→ **WHAT YOU ARE ASKED TO DO**: Omit all pictures. Copy the rest of the material exactly.

→ **DATA EXCERPT**:
# # #

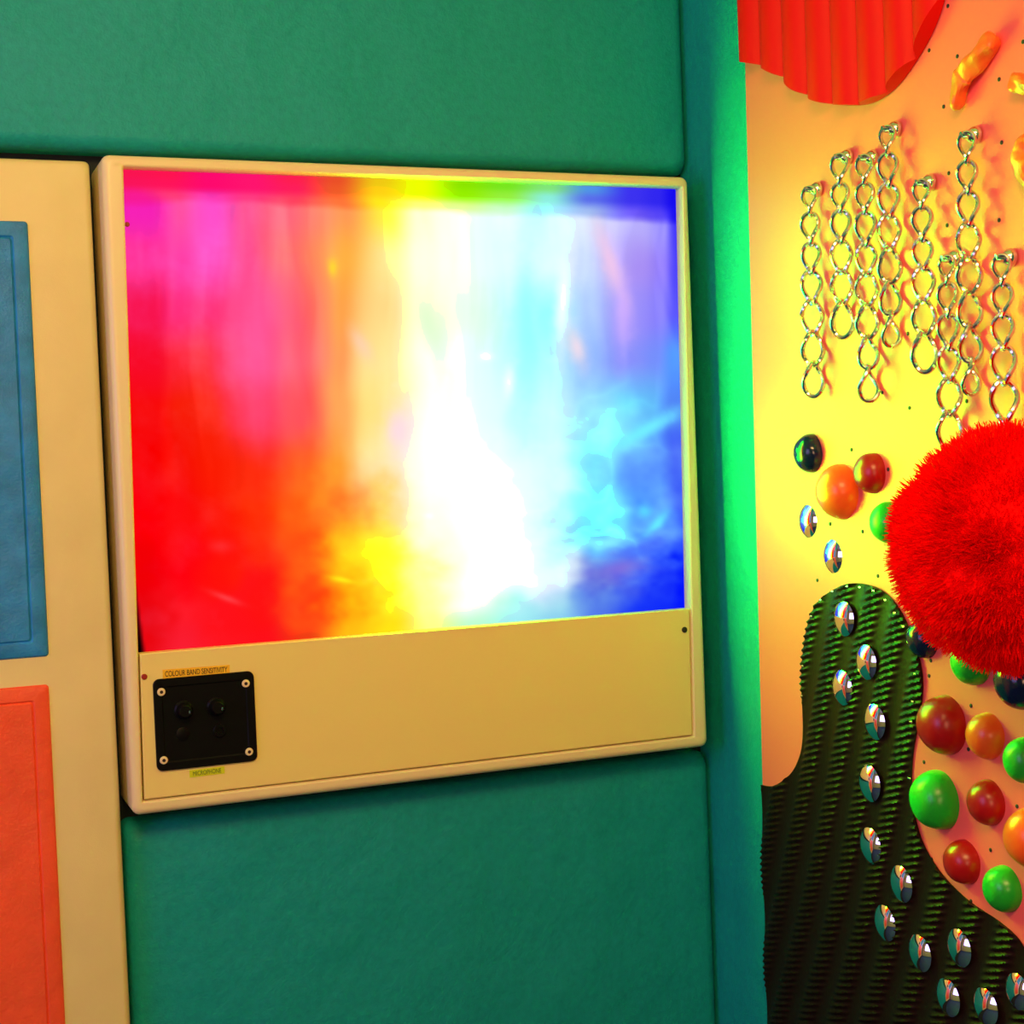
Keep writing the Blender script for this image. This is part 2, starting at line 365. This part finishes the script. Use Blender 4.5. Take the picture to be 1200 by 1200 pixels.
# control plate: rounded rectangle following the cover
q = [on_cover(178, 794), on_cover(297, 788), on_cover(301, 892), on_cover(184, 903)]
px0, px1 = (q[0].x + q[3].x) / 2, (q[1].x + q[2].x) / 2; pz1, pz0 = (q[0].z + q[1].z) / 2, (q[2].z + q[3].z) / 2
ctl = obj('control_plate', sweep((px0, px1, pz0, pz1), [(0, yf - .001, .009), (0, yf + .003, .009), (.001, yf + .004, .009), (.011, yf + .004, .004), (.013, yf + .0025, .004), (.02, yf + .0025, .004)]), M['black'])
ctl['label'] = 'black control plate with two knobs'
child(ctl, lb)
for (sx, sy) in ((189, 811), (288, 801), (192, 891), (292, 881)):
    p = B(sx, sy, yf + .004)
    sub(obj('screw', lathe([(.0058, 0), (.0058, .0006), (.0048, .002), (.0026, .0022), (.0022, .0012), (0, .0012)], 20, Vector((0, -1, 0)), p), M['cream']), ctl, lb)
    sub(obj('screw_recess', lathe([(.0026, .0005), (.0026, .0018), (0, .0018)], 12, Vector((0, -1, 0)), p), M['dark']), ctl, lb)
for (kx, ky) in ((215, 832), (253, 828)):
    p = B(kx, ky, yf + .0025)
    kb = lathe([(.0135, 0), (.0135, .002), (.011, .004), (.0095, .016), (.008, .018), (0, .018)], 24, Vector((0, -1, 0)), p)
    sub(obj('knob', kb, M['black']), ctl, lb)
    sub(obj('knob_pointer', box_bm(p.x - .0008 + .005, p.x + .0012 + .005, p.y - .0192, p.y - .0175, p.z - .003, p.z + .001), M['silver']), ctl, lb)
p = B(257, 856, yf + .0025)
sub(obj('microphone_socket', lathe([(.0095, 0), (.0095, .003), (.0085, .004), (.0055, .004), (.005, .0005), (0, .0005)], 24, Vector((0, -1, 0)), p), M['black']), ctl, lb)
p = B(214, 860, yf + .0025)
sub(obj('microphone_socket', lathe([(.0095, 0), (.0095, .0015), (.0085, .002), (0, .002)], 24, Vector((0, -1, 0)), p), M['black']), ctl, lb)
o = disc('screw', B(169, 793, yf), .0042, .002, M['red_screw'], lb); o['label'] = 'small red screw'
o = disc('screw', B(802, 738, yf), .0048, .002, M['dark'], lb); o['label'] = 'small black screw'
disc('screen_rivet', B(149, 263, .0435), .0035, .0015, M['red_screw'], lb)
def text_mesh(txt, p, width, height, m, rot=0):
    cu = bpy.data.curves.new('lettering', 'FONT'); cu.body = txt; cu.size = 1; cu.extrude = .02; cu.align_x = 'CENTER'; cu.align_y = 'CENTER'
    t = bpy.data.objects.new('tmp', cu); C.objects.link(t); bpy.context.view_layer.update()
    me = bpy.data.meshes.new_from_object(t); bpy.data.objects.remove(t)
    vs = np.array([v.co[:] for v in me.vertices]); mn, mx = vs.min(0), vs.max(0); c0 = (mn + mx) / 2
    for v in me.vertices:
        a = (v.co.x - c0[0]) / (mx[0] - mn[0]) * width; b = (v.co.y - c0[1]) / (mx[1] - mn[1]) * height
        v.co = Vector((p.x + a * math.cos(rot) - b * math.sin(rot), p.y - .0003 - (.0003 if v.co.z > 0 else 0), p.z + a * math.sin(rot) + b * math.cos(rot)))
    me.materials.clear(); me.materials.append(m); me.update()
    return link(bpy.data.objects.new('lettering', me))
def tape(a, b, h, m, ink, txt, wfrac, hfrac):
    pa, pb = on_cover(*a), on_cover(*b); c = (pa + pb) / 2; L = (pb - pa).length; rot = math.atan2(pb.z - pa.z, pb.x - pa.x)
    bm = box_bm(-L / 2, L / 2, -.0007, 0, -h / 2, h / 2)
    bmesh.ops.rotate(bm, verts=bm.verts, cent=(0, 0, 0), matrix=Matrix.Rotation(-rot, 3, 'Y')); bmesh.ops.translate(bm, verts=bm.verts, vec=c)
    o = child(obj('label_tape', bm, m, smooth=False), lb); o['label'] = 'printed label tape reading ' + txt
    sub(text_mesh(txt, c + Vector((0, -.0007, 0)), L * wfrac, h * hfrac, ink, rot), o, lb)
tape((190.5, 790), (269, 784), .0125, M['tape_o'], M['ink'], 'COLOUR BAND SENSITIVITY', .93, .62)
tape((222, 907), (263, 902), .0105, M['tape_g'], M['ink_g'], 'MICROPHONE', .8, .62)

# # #

→ **RESULT OF THIS TASK**:
Keep writing the Blender script for this image. This is part 2, starting at line 365. This part finishes the script. Use Blender 4.5. Take the picture to be 1200 by 1200 pixels.
# control plate: rounded rectangle following the cover
q = [on_cover(178, 794), on_cover(297, 788), on_cover(301, 892), on_cover(184, 903)]
px0, px1 = (q[0].x + q[3].x) / 2, (q[1].x + q[2].x) / 2; pz1, pz0 = (q[0].z + q[1].z) / 2, (q[2].z + q[3].z) / 2
ctl = obj('control_plate', sweep((px0, px1, pz0, pz1), [(0, yf - .001, .009), (0, yf + .003, .009), (.001, yf + .004, .009), (.011, yf + .004, .004), (.013, yf + .0025, .004), (.02, yf + .0025, .004)]), M['black'])
ctl['label'] = 'black control plate with two knobs'
child(ctl, lb)
for (sx, sy) in ((189, 811), (288, 801), (192, 891), (292, 881)):
    p = B(sx, sy, yf + .004)
    sub(obj('screw', lathe([(.0058, 0), (.0058, .0006), (.0048, .002), (.0026, .0022), (.0022, .0012), (0, .0012)], 20, Vector((0, -1, 0)), p), M['cream']), ctl, lb)
    sub(obj('screw_recess', lathe([(.0026, .0005), (.0026, .0018), (0, .0018)], 12, Vector((0, -1, 0)), p), M['dark']), ctl, lb)
for (kx, ky) in ((215, 832), (253, 828)):
    p = B(kx, ky, yf + .0025)
    kb = lathe([(.0135, 0), (.0135, .002), (.011, .004), (.0095, .016), (.008, .018), (0, .018)], 24, Vector((0, -1, 0)), p)
    sub(obj('knob', kb, M['black']), ctl, lb)
    sub(obj('knob_pointer', box_bm(p.x - .0008 + .005, p.x + .0012 + .005, p.y - .0192, p.y - .0175, p.z - .003, p.z + .001), M['silver']), ctl, lb)
p = B(257, 856, yf + .0025)
sub(obj('microphone_socket', lathe([(.0095, 0), (.0095, .003), (.0085, .004), (.0055, .004), (.005, .0005), (0, .0005)], 24, Vector((0, -1, 0)), p), M['black']), ctl, lb)
p = B(214, 860, yf + .0025)
sub(obj('microphone_socket', lathe([(.0095, 0), (.0095, .0015), (.0085, .002), (0, .002)], 24, Vector((0, -1, 0)), p), M['black']), ctl, lb)
o = disc('screw', B(169, 793, yf), .0042, .002, M['red_screw'], lb); o['label'] = 'small red screw'
o = disc('screw', B(802, 738, yf), .0048, .002, M['dark'], lb); o['label'] = 'small black screw'
disc('screen_rivet', B(149, 263, .0435), .0035, .0015, M['red_screw'], lb)
def text_mesh(txt, p, width, height, m, rot=0):
    cu = bpy.data.curves.new('lettering', 'FONT'); cu.body = txt; cu.size = 1; cu.extrude = .02; cu.align_x = 'CENTER'; cu.align_y = 'CENTER'
    t = bpy.data.objects.new('tmp', cu); C.objects.link(t); bpy.context.view_layer.update()
    me = bpy.data.meshes.new_from_object(t); bpy.data.objects.remove(t)
    vs = np.array([v.co[:] for v in me.vertices]); mn, mx = vs.min(0), vs.max(0); c0 = (mn + mx) / 2
    for v in me.vertices:
        a = (v.co.x - c0[0]) / (mx[0] - mn[0]) * width; b = (v.co.y - c0[1]) / (mx[1] - mn[1]) * height
        v.co = Vector((p.x + a * math.cos(rot) - b * math.sin(rot), p.y - .0003 - (.0003 if v.co.z > 0 else 0), p.z + a * math.sin(rot) + b * math.cos(rot)))
    me.materials.clear(); me.materials.append(m); me.update()
    return link(bpy.data.objects.new('lettering', me))
def tape(a, b, h, m, ink, txt, wfrac, hfrac):
    pa, pb = on_cover(*a), on_cover(*b); c = (pa + pb) / 2; L = (pb - pa).length; rot = math.atan2(pb.z - pa.z, pb.x - pa.x)
    bm = box_bm(-L / 2, L / 2, -.0007, 0, -h / 2, h / 2)
    bmesh.ops.rotate(bm, verts=bm.verts, cent=(0, 0, 0), matrix=Matrix.Rotation(-rot, 3, 'Y')); bmesh.ops.translate(bm, verts=bm.verts, vec=c)
    o = child(obj('label_tape', bm, m, smooth=False), lb); o['label'] = 'printed label tape reading ' + txt
    sub(text_mesh(txt, c + Vector((0, -.0007, 0)), L * wfrac, h * hfrac, ink, rot), o, lb)
tape((190.5, 790), (269, 784), .0125, M['tape_o'], M['ink'], 'COLOUR BAND SENSITIVITY', .93, .62)
tape((222, 907), (263, 902), .0105, M['tape_g'], M['ink_g'], 'MICROPHONE', .8, .62)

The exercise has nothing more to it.